Silna Settles Longtime NBA Dispute for $500M

0
401
Ozzie Silna

MBA students, listen up. Spite may not be one of the seven heavenly virtues, but it can sure as hell be lucrative. 

Forty years after stubbornly refusing to take a cash buyout for their former professional basketball team from the NBA in favor of a portion of four of its teams television revenues in perpetuity, longtime Malibu resident Ozzie Silna, 81, and his brother Daniel, 69, last month brokered a $500-million settlement to end the deal. Coupled with money already collected and other considerations, the brothers’ haul is expected to exceed $1 billion. 

Spor ts Illustrated’ s Jon Wertheim reported the outlines of the deal on Friday, which Silna confirmed in a telephone interview with The Malibu Times. 

“Yes, a settlement was made,” Silna said Friday. “And basically [the Sports Illustrated article] pretty much clearly describes all I can tell you about it.” 

Routinely ranked as the greatest sports business deal of all time, the agreement was originally born more out of anger than business. In 1976, the Silna brothers were the frustrated owners of the St. Louis Spirits, a professional basketball franchise in the outlaw American Basketball Association (ABA). After years of competing with the dominant NBA for basketball fans, the ABA was folding, and the Spirits were not invited to join the NBA. 

Anxious to own an NBA team and angry at being left out, the Silnas rejected the cash payment. Their lawyer, Donald Schupack, instead made a counteroffer.
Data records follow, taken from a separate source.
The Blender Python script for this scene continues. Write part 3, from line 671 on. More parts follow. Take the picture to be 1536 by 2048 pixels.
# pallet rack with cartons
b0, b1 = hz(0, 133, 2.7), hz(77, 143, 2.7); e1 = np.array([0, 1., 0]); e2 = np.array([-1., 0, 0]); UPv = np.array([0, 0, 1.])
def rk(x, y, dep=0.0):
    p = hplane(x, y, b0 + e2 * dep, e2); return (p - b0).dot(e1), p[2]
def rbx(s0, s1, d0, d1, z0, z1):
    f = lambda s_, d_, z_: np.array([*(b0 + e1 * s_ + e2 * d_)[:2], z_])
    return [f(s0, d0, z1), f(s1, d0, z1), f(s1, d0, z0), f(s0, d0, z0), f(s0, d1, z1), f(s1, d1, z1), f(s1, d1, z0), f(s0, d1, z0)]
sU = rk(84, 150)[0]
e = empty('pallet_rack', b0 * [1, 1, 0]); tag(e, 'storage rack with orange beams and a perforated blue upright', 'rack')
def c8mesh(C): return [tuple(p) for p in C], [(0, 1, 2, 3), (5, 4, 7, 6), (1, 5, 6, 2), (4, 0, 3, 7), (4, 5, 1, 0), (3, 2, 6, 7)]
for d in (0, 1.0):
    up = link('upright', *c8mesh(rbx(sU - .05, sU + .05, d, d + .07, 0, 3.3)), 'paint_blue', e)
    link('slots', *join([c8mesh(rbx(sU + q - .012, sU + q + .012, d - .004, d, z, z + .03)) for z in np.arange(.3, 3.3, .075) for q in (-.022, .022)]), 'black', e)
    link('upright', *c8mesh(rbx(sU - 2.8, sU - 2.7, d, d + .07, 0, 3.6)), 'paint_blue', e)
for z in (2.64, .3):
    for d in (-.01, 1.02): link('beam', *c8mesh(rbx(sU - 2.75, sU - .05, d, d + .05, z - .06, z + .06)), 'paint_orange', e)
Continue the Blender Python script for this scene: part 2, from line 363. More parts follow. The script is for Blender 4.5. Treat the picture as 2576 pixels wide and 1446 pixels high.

The four ABA teams joining the NBA—San Antonio, New Jersey, Denver and Indiana— would give the Silnas a one-time payout of $2.23 million. The Silnas would also receive one-seventh of each team’s national broadcast revenues—here’s the kicker—in perpetuity. The brothers received a total of $521,749 in 1980, according to court documents obtained by SI, the first year the contract vested. By the 1986-87 season, the annual payment to the brothers exceeded $1 million. For the 1999-2000 season, the brothers received more than $10 million; by 2010-11, the last season for which records are available, the brothers received $17.5 million, SI reported. After last season the total intake of Ozzie and Daniel Silna from the deal was $300 million. 

At the time the deal was made, national TV was an afterthought for the NBA. In those days, “the NBA Finals aired on tape delay after the local news at 11,” Wertheim wrote. “There was no NBA League Pass or NBAtv.” 

In 2009, the Silnas filed suit in federal court, arguing that under a broad definition of media revenue brokered in the original deal by Schupak they were entitled to digital and international revenues in addition to U.S. television revenues. A U.S. district court judge encouraged both sides to settle, which, according to SI, “was fine by the four teams — they had been trying for years to get out of the contract and with another NBA television deal on the horizon with the expiration of the current one in 2016 — ‘Could be close to $2 billion a year, if [NBA commissioner] Adam [Silver] does his job,’ says one NBA executive — the Silnas’ windfall would swell to $36 million annually.” 

When asked why he and his brother chose now to settle, Silna cited age, and wryly hinted at providing for his five children and three grandchildren. 

“I’m 81, I ain’t gonna live another 25 years,” Silna said in a telephone interview Friday. “…I believe that even under these circumstances, my children will be well taken care of.” 

Silna remains fond of his two-year stint owning the Spirits, considered among observers to have been perhaps the most colorful and chaotic franchise even in the iconoclastic ABA. The team inspired a “30 for 30” documentary by ESPN Films titled “Free Spirits,” featuring players such as future Hall of Famer Moses Malone, enforcer Maurice Lucas and renowned headcase Marvin “Bad News” Barnes. 

In one of the great ABA stories, Barnes, an athletic, 6’10” forward, once refused to board a team flight from Louisville to St. Louis, which due to a time zone change was scheduled to leave at 8 p.m. and arrive at 7:59 p.m. He rented a rental car instead, explaining, “I ain’t gettin’ on no time machine!” 

When asked if he would rather own an NBA team today than have the settlement, Silna thought for a moment. 

“Right now? No. I’m too old. I can’t shoot baskets like I used to,” he said. “I wanted an NBA team then, but that’s when the NBA excluded me.”